Picking up on the observation that "Getting it less wrong" is, of course, applicable...to the idea itself...
There's something going on here I can't quite get a handle on/get my head around: an archiving-and-preservation of over 20 years' repetition of a phrase that itself encourages alteration and revision. The form doesn't accord w/ the function, the style w/ the content. There's a "stuckness" to the whole enterprise that I'm curious about. There's a stuckness in particular to the repeated insistence that "less wrong" and "more right" do not in fact require one another. The brain (my brain anyway) works associatively as well as logically; whatever the intention, the phrase "less wrong" persistently connotes/attaches to/evokes an association of "right."
What makes all this so curious is that what's always stuck in my craw about this concept is precisely the reverse of being stuck: the presumption (even in the newest and helpful re-formulation, "noticing and correcting a mismatch") of progress. Since progress is only/always in the eye of the observer, and only/always contextual (i.e.: dependent on a particular frame/point-of-view), I find "getting it progressively less wrong" a "less useful" and less "efficient" way of describing science, and intellectual work, and the general telling of stories than a description that "offers a different point of view," or "highlights some connections, while neglecting others," or "foregrounds some aspects, while assigning others a background position."

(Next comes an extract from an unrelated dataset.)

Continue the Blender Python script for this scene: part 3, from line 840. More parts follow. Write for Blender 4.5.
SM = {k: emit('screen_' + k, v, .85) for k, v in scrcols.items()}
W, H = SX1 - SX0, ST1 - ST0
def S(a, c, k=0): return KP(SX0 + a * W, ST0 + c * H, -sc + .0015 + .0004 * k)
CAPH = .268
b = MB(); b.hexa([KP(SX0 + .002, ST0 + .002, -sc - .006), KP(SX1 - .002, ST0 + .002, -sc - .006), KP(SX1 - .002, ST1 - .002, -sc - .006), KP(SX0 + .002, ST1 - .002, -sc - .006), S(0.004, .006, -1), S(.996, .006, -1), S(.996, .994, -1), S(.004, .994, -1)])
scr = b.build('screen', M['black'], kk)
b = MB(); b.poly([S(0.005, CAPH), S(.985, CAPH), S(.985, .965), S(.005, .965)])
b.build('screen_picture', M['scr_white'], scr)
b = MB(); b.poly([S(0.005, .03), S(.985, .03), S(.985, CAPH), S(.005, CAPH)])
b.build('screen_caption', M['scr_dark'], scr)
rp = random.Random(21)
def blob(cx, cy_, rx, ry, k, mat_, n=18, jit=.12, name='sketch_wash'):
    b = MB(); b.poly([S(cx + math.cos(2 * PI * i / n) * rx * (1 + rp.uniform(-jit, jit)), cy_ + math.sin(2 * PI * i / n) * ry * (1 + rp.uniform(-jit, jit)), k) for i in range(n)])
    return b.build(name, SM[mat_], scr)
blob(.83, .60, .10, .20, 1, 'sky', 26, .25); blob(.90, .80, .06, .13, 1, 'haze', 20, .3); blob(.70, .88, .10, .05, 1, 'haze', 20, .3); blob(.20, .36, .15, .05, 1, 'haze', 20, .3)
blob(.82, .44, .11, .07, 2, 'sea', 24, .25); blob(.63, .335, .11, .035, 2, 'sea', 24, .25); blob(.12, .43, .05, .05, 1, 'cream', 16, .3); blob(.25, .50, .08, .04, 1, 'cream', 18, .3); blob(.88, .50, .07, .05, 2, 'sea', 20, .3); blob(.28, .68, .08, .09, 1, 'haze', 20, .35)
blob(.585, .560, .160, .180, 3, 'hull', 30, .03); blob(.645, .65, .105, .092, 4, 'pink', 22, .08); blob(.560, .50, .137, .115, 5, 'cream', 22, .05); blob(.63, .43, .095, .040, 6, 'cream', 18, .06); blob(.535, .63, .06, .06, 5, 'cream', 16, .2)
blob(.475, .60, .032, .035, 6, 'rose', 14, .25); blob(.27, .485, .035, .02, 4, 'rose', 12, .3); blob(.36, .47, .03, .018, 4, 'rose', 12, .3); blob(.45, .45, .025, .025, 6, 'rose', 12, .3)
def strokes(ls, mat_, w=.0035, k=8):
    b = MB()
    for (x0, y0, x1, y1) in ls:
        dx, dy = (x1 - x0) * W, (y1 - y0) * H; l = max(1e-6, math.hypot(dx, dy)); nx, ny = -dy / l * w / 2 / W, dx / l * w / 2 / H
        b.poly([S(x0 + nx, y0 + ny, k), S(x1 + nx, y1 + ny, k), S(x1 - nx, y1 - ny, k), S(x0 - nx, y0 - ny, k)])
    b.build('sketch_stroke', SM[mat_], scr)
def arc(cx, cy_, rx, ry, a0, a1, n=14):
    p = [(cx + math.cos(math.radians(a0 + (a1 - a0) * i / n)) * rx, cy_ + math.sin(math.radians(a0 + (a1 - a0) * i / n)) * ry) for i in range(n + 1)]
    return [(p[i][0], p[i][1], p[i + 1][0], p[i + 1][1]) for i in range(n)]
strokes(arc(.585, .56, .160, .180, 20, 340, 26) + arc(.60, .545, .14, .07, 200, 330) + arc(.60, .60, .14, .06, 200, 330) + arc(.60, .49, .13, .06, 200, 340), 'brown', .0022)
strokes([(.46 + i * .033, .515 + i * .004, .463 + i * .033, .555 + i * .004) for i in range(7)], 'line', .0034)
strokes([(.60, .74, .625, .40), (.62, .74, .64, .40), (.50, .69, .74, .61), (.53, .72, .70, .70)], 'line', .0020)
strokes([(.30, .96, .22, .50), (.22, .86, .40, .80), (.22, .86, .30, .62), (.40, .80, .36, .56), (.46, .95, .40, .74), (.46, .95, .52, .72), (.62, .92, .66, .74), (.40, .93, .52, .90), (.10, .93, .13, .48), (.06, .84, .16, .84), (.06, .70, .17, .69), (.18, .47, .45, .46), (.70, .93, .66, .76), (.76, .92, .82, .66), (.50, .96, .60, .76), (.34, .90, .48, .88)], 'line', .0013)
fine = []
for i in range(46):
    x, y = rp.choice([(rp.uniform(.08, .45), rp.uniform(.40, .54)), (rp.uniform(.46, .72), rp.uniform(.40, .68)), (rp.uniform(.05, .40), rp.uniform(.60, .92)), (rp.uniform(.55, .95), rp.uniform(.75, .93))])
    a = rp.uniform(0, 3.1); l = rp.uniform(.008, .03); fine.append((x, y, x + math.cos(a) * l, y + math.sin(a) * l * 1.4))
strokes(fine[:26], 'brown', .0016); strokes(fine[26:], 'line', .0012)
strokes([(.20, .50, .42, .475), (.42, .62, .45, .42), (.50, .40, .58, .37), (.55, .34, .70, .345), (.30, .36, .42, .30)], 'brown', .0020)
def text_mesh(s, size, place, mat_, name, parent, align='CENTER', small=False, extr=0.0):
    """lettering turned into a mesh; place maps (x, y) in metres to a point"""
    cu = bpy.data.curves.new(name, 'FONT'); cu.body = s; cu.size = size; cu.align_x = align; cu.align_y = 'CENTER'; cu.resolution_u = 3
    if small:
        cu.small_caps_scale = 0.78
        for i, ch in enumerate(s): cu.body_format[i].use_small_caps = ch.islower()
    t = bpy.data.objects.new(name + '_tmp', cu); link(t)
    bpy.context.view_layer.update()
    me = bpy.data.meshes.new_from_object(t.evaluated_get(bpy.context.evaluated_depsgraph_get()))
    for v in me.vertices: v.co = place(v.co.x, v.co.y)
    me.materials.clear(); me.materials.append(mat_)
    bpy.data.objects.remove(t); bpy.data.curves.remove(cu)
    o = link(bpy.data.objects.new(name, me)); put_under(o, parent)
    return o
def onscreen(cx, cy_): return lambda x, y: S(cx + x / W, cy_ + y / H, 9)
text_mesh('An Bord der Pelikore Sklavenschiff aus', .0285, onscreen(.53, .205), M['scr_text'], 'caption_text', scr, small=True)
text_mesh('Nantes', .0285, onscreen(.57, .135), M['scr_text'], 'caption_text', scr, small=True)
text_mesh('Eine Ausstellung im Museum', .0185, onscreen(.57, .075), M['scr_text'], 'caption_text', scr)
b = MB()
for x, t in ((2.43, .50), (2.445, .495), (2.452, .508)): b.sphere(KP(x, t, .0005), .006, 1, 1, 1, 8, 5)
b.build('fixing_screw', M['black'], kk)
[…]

For example: a decision to drop out of school is a different thing to do than continuing studying. It is not "fixing a wrong"; it's not "less wrong" than staying in; it's not "progress" (at least not without defining what one's values are: escaping the system? getting ahead in it?). Ditto a decision to end a friendship, start a new job, change a place of residence. By what calibration can such decisions be said to be "less wrong"? Or--to take a classic science story, the re-description of the solar system, from earth-centered to heliocentric, as judged by the Little Monk in Brecht's Galileo--
What would happen if one did not begin with belief? Could one even begin?